## Begin Material provided

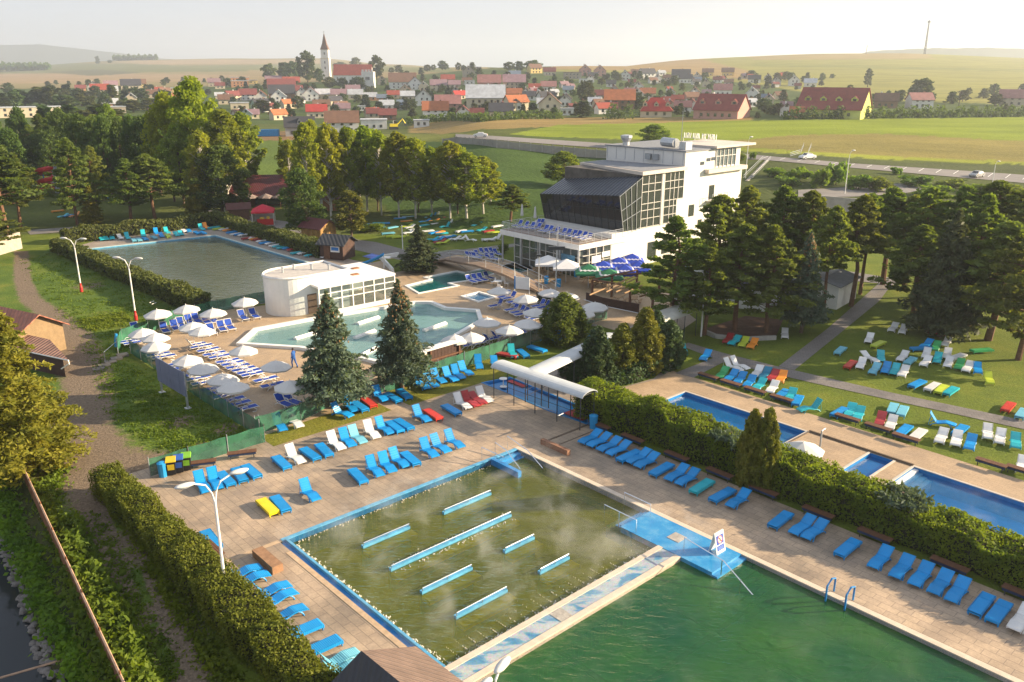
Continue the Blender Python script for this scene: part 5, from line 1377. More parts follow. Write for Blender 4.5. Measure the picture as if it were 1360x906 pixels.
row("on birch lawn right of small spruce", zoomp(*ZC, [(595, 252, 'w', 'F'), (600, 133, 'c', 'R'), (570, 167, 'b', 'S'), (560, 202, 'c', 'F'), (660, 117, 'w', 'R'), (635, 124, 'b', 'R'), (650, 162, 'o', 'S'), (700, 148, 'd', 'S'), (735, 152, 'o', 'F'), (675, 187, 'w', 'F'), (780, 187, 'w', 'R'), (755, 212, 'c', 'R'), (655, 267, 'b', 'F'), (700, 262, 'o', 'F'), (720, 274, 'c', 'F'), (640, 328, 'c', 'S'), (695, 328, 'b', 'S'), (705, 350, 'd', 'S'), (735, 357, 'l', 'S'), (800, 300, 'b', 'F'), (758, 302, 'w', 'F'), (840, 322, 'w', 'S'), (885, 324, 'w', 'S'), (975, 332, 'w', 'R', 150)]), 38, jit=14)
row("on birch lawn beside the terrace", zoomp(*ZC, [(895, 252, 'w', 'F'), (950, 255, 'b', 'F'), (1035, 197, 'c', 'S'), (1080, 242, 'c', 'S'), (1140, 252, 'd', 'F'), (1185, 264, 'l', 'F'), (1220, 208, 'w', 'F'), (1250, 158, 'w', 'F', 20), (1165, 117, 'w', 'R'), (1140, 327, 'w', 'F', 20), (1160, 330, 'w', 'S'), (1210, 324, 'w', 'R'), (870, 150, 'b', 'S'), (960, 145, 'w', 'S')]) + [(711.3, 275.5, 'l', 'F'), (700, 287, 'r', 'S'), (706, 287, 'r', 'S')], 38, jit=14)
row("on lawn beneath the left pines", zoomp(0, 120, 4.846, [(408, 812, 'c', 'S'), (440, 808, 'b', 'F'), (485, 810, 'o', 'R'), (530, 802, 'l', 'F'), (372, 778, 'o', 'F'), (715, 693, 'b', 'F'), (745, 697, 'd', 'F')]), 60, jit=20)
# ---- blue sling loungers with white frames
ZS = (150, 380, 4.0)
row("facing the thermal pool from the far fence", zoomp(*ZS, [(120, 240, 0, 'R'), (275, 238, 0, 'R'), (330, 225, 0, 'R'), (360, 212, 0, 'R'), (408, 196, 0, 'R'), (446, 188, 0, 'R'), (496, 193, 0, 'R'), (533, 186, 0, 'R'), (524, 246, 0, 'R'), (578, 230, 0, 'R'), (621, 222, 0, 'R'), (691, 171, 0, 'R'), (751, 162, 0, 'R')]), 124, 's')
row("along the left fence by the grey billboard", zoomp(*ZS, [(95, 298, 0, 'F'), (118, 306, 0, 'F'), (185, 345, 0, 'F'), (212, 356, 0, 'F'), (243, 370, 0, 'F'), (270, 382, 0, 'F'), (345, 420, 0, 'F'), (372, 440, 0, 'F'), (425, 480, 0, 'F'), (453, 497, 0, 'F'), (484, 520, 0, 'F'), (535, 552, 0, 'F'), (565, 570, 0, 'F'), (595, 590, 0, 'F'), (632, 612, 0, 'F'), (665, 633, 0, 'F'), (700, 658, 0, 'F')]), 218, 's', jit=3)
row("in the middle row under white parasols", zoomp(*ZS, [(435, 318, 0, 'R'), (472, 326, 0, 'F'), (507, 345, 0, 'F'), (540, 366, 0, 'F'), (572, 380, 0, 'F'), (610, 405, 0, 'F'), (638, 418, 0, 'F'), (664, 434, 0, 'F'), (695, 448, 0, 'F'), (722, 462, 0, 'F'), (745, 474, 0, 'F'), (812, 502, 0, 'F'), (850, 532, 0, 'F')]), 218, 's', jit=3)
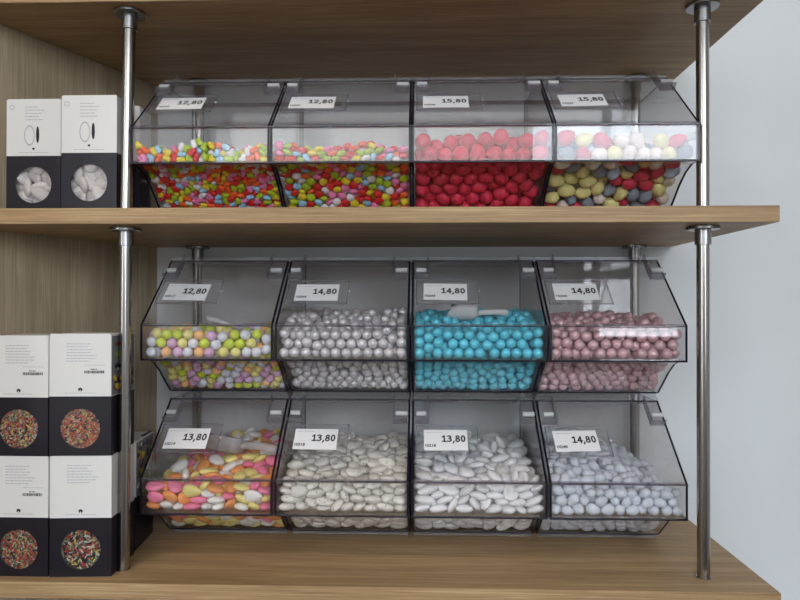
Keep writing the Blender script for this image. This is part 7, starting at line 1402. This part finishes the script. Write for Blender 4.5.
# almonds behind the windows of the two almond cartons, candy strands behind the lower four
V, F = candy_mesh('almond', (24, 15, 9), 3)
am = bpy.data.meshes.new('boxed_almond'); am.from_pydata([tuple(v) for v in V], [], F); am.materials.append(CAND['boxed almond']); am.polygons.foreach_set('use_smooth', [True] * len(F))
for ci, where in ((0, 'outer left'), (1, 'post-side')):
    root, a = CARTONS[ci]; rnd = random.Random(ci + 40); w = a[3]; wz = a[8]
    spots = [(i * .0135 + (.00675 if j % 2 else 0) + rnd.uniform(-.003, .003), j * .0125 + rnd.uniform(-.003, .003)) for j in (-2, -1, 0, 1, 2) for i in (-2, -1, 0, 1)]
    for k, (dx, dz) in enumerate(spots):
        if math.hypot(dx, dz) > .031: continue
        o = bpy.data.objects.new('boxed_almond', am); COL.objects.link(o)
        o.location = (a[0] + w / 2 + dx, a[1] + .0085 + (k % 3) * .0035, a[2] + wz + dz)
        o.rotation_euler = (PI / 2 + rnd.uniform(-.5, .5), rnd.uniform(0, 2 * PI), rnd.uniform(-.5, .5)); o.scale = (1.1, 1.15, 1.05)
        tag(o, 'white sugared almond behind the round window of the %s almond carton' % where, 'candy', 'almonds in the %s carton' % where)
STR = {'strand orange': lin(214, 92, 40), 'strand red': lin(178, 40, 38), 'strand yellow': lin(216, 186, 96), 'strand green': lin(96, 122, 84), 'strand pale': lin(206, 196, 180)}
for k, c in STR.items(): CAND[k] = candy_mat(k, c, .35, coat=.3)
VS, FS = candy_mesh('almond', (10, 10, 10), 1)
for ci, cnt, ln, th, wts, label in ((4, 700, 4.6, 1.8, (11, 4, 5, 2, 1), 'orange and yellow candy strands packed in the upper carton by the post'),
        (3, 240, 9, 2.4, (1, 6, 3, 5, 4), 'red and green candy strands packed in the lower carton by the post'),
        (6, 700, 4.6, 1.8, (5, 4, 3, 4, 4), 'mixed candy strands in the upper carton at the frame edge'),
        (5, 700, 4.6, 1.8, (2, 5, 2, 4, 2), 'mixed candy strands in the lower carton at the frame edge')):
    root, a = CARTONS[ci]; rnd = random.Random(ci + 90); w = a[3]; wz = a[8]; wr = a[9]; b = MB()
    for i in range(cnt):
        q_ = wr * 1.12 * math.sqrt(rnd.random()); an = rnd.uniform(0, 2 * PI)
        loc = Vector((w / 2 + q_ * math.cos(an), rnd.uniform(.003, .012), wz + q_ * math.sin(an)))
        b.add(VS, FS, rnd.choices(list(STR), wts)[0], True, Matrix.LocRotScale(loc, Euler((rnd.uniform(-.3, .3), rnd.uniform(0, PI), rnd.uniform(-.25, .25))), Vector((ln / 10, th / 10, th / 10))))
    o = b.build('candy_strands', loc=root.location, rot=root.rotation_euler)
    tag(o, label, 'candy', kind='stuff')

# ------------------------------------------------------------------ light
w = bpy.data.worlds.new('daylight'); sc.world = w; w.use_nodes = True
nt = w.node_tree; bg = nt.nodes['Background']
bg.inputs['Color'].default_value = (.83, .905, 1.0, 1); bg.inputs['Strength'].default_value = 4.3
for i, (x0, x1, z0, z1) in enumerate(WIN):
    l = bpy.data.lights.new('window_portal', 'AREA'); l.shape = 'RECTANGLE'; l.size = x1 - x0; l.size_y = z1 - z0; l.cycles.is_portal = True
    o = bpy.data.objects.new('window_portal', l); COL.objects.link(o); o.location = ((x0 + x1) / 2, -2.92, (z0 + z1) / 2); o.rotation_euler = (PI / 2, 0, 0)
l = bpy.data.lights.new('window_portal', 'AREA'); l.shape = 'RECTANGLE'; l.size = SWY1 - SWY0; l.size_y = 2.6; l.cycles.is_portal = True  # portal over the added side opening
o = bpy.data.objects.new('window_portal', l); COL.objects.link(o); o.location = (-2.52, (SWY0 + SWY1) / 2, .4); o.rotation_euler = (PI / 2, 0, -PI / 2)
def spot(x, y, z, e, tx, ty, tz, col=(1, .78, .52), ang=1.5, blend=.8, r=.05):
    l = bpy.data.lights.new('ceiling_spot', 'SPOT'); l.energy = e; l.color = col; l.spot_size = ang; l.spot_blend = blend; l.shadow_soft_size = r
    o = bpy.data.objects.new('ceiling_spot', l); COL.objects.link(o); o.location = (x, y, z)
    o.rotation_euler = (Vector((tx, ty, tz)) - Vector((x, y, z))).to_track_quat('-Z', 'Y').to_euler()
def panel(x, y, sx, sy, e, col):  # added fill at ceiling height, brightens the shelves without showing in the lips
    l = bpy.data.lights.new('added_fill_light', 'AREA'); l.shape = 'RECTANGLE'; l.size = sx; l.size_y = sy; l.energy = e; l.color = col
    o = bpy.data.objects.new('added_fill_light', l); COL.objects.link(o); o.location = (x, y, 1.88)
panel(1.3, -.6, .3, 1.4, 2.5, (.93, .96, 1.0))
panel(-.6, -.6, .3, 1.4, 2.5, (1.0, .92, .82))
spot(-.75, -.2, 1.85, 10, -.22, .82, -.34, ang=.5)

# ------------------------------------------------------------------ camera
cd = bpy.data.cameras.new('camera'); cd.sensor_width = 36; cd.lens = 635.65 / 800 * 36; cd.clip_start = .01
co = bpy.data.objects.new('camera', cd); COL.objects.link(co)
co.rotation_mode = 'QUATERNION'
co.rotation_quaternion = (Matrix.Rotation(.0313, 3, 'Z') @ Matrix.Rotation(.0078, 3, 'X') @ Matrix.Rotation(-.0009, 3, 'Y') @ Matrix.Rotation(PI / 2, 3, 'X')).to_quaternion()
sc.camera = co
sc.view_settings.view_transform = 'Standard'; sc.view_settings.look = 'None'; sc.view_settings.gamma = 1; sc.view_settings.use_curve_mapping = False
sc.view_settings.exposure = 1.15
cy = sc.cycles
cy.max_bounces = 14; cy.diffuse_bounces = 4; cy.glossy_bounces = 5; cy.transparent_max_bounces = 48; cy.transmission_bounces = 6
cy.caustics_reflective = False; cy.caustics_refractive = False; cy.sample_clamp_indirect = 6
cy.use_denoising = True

## End Material provided

* _The task_
Pull every line containing the word "Blender" out of the entries above.

* _Full response_
Continue the Blender Python script for this scene: part 5, from line 1377. More parts follow. Write for Blender 4.5. Measure the picture as if it were 1360x906 pixels.
Keep writing the Blender script for this image. This is part 7, starting at line 1402. This part finishes the script. Write for Blender 4.5.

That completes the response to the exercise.